Na carta de Rosatto, à qual o Estadão teve acesso, o ex-comandante da Aeronáutica afirma que as “razões do posicionamento da Força Aérea são facilmente identificadas e reforçadas pela gênese da Força e do Ministério da Defesa, associados à sempre indispensável necessidade de otimização dos parcos recursos para que nosso País mantenha uma mínima capacidade dissuasória”. Outro tenente-brigadeiro ouvido pelo Estadão foi ainda mais enfático: “Enquanto a FAB tiver aviões parados por falta de recursos não é momento de o Exército ter sua aviação. Capitães são afastados do voo por não haver esforço aéreo suficiente para que possam voar.”

Rossato fez um balanço da situação da Força que comandou até janeiro de 2019. “A Força Aérea tem uma frota de 100 aviões de transporte, com potencial de voar acima de 50 mil horas anuais. Entretanto, consegue voar pouco mais da metade deste esforço aéreo por absoluta falta de recursos financeiros que poderiam ser priorizados pelo Ministério da Defesa”.

Para ele, “alocar recursos de dezenas de milhões de dólares para treinar tripulações, adquirir e adequar aeronaves para o Exército enquanto dezenas de aeronaves da Força Aérea estão paradas por falta destes mesmos recursos chega a ser um acinte no momento em que as dificuldades orçamentárias comprometem a missão das Forças Armadas”.

Rossato afirma ser inegável a necessidade de garantir suporte aéreo aos pelotões de fronteira da Amazônia e que isso preciso melhorar. “Aí estaria uma oportunidade ímpar de corrigir o rumo e mostrar aos brasileiros que sabemos otimizar nossos recursos”. Mas, segundo ele, optou-se, acima do interesse coletivo, satisfazer interesses setoriais no Ministério da Defesa, em vez de se colocar a “imparcialidade e o interesse da nação acima do corporativismo de uma ou outra Força Armada”. E conclui: “Com este decreto, constatamos, com pesar, que o Ministério da Defesa não confirma uma das principais razões de sua existência: a integração e a interoperabilidade entre as Forças Armadas”.

Outro brigadeiro ouvido pelo Estadão, Sérgio Xavier Ferolla, que dirigiu a Escola Superior de Guerra e presidiu o Superior Tribunal Militar (STM), também criticou a oportunidade em que a decisão de permitir ao Exército ter aviação de asa fixa foi tomada. Ferolla foi um dos oficiais que ajudaram na segunda metade dos anos 1980 o Exército a criar sua Aviação, composta por helicópteros e sediada em Taubaté (SP).

Já o major-brigadeiro Jorge Kersul, afirmou que seus colegas não são contra a aviação de asa fixa do Exército. E afirmou que é importante frisar essa questão.
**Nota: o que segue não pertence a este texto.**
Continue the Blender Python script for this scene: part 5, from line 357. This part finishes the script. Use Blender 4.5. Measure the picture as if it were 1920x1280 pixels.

Ele admite a discussão sobre a oportunidade e sobre os meios que o Exército pretende adquirir. Mas, no fim, chegou a desejar “boa sorte para o Exército”.
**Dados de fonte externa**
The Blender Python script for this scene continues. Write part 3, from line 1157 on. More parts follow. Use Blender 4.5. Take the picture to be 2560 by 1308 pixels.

O Estadão procurou ainda o major-brigadeiro Marco Antonio Carballo Perez, presidente do Clube da Aeronáutica (CAER). Ao Estadão, Perez afirmou que “não cabe ao CAER comentar decretos presidenciais”. “Eu, como pessoa física tenho uma opinião, mas como Presidente do Clube, não devo me manifestar. Isso é um assunto do Ministério da Defesa.” O Ministério da Defesa informou que deve apresentar na segunda-feira os questionamentos feitos pelo Estadão sobre o decreto. O Estadão apurou que o Exército não tem plano de curto prazo para adquirir aviões.